By Christopher Goins | March 22, 2011 | 2:54 PM EDT

House Majority Leader Rep. Steny Hoyer of Md., speaks to supporters at an election night party in Washington, Tuesday, Nov. 2, 2010. (AP Photo/Alex Brandon)

Arlington, Va. (CNSNews.com) – Rep. Steny Hoyer (D-Md.), the House Democratic whip, on Tuesday criticized Republicans for proposed budget cuts that he called “reckless.”

CNSNews.com asked Hoyer, after his speech before the National Association of Development Organizations, if he would support the $100 billion in cuts that House Republicans are proposing.

“I voted against H.R.1,” he told CNSNews.com, referring to the full-year appropriations bill. “I thought it was a simply a meat-axe approach without any consideration of priorities. Nothing was put in priority. No hearings. No analysis.”

He continued: “The way to do it is in a considered way, understanding the consequences of the cuts.”

During his speech, Hoyer said that part of the solution to the deficit was to cut spending --  but he qualified his support.

“We can not cut spending recklessly,” Hoyer said. “Cuts have to be smart and targeted” Hoyer said.

“Simply having a political document that makes a pledge to America and picking a figure out of the air of a $100 billion. Why? Because you analyzed that $100 billion was the figure you could cut. No, but because it sounded good. Hundred is a nice round number picked out of the air, put in a document and is now trying to be implemented in Washington. Without any concern for the consequences of those cuts. Without any concern what is spending and what is investing.”

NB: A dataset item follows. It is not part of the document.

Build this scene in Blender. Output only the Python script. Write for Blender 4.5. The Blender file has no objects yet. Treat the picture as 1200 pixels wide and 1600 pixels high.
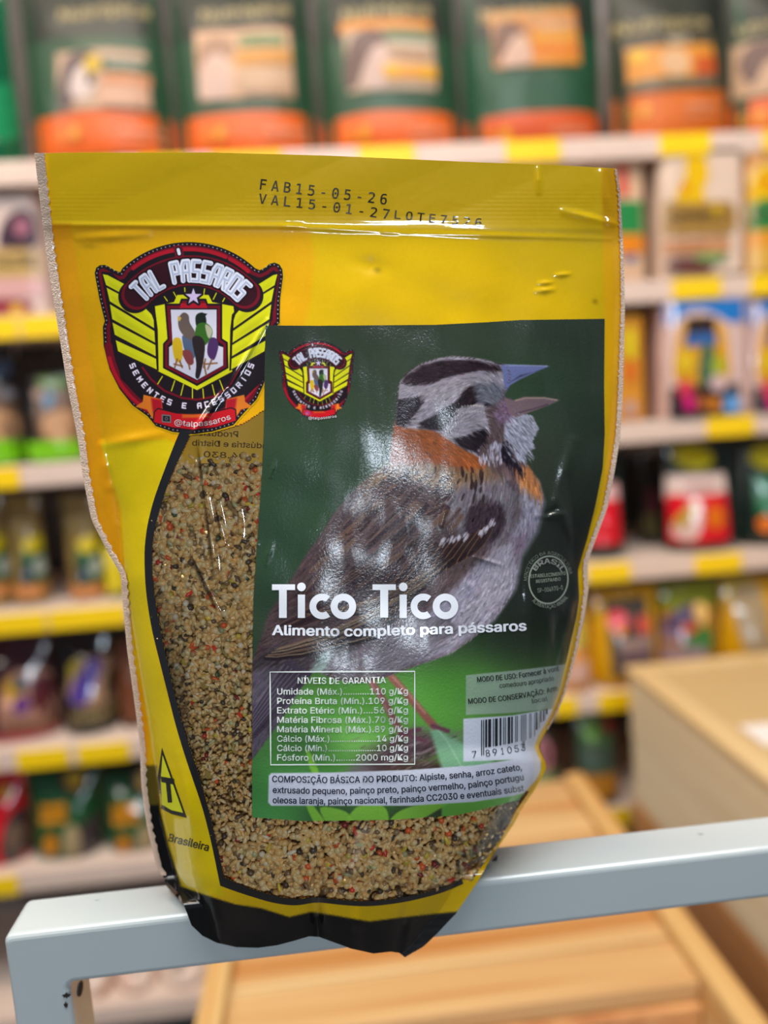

According to Hoyer, Democrats have been more than willing to show compromise and they understand the deficit is a “substantial risk” to our economy and the welfare of our country.

“We are only targeting 14 percent of our budget; the other 86 percent is not being looked at,” he said.

Hoyer emphasized that $100 billion out of an entire budget of $3.7 trillion may seem small, but it represents is 22 percent of discretionary spending.